── Raw records ──
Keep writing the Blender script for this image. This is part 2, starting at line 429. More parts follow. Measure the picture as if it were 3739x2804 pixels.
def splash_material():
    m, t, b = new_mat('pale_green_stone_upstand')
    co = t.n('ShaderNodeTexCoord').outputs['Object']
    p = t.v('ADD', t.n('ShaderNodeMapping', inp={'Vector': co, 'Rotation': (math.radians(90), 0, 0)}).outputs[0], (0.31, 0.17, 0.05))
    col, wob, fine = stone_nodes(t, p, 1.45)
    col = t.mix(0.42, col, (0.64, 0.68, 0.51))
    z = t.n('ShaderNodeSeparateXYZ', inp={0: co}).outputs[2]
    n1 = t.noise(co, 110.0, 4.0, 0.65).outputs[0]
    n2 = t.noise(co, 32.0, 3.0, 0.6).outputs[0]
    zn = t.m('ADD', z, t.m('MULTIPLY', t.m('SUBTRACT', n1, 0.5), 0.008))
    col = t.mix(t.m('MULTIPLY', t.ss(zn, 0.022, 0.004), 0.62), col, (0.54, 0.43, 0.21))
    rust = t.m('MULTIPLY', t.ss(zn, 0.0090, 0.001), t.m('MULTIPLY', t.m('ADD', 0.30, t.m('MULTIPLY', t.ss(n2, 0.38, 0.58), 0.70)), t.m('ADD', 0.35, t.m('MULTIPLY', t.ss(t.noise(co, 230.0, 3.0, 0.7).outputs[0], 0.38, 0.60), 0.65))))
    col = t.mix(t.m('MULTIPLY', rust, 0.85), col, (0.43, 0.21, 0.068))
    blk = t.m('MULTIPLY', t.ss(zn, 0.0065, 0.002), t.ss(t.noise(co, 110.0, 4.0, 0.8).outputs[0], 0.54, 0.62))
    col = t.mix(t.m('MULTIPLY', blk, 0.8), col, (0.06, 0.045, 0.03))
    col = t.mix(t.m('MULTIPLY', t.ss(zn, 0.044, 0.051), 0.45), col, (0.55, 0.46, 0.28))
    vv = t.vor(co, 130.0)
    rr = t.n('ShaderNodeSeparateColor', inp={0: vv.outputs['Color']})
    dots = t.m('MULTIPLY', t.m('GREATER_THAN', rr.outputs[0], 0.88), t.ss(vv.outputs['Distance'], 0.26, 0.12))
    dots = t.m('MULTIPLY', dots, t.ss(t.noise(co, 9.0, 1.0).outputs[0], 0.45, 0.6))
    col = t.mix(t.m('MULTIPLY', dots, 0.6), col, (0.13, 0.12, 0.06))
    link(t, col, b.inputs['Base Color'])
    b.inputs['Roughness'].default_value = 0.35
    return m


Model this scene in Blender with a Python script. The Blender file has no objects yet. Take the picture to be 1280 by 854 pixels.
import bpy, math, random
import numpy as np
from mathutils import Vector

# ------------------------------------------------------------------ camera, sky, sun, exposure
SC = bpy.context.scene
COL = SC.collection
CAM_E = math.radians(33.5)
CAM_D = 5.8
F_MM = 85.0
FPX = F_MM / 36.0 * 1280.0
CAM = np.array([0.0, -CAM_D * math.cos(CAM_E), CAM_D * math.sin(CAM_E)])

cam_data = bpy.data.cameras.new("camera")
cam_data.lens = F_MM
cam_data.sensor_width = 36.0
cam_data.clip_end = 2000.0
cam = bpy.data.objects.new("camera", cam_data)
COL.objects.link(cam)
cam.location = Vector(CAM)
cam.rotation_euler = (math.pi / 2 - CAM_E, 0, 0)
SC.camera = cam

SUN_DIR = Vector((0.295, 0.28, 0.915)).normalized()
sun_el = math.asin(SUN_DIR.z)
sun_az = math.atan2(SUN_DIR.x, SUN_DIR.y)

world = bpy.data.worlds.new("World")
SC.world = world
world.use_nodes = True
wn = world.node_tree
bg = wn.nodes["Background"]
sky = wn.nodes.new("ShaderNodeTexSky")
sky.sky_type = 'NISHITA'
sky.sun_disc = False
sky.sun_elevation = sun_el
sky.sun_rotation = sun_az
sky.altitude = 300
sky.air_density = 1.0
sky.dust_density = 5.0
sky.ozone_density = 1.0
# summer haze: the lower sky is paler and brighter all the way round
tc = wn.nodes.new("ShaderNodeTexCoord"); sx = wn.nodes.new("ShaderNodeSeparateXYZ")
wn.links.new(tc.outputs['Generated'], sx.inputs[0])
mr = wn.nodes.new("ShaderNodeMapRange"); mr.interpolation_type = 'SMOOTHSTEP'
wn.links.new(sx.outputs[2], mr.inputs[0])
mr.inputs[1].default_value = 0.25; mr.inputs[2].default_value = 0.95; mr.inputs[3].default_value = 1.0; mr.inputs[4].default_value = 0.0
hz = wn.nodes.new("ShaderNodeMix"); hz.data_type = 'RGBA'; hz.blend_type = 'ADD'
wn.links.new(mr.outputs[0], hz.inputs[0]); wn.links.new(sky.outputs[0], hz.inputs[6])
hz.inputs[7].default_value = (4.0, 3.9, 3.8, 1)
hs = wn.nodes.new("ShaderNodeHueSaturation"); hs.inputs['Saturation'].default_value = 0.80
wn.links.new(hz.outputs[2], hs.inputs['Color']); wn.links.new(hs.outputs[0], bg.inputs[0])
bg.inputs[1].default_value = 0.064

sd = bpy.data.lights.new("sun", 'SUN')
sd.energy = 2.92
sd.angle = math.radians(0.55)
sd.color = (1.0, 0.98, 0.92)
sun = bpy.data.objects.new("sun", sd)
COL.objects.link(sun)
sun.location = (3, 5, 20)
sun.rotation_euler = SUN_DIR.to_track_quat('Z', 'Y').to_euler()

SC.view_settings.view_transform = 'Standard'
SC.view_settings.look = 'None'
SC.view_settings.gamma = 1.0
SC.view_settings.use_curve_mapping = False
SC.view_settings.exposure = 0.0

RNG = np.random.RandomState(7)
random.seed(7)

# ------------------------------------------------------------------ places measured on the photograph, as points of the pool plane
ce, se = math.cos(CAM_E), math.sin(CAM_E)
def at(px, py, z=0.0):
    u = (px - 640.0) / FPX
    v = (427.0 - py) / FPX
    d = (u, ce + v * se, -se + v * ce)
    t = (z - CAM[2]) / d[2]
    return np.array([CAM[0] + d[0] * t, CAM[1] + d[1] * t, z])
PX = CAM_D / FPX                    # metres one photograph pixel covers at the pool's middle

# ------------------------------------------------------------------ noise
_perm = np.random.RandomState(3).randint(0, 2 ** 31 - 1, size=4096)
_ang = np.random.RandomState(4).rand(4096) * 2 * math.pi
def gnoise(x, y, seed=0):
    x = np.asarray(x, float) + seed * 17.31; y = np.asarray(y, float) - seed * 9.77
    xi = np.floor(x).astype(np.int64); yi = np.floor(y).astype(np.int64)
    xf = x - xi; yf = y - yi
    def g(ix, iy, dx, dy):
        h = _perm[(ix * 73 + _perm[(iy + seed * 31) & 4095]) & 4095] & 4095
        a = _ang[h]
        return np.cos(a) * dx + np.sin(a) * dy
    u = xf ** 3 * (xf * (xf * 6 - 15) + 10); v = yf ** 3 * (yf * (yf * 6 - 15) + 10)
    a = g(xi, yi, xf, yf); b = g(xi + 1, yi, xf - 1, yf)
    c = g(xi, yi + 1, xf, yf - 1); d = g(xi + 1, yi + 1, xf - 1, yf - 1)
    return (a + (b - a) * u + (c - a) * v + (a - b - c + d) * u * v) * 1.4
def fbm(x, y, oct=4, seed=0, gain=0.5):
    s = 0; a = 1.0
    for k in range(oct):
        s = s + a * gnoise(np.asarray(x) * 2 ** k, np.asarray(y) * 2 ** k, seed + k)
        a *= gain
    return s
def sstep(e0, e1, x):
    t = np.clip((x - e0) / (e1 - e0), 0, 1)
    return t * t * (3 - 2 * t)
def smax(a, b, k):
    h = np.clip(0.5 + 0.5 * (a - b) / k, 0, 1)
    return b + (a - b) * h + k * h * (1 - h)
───
**Objective:** All lines above from the one containing "Model this scene" to the one containing "sun_az = math.atan2(SUN_DIR.x, SUN_DIR.y)" must be repeated exactly, both lines included, and no others.

**Written answer:**
Model this scene in Blender with a Python script. The Blender file has no objects yet. Take the picture to be 1280 by 854 pixels.
import bpy, math, random
import numpy as np
from mathutils import Vector

# ------------------------------------------------------------------ camera, sky, sun, exposure
SC = bpy.context.scene
COL = SC.collection
CAM_E = math.radians(33.5)
CAM_D = 5.8
F_MM = 85.0
FPX = F_MM / 36.0 * 1280.0
CAM = np.array([0.0, -CAM_D * math.cos(CAM_E), CAM_D * math.sin(CAM_E)])

cam_data = bpy.data.cameras.new("camera")
cam_data.lens = F_MM
cam_data.sensor_width = 36.0
cam_data.clip_end = 2000.0
cam = bpy.data.objects.new("camera", cam_data)
COL.objects.link(cam)
cam.location = Vector(CAM)
cam.rotation_euler = (math.pi / 2 - CAM_E, 0, 0)
SC.camera = cam

SUN_DIR = Vector((0.295, 0.28, 0.915)).normalized()
sun_el = math.asin(SUN_DIR.z)
sun_az = math.atan2(SUN_DIR.x, SUN_DIR.y)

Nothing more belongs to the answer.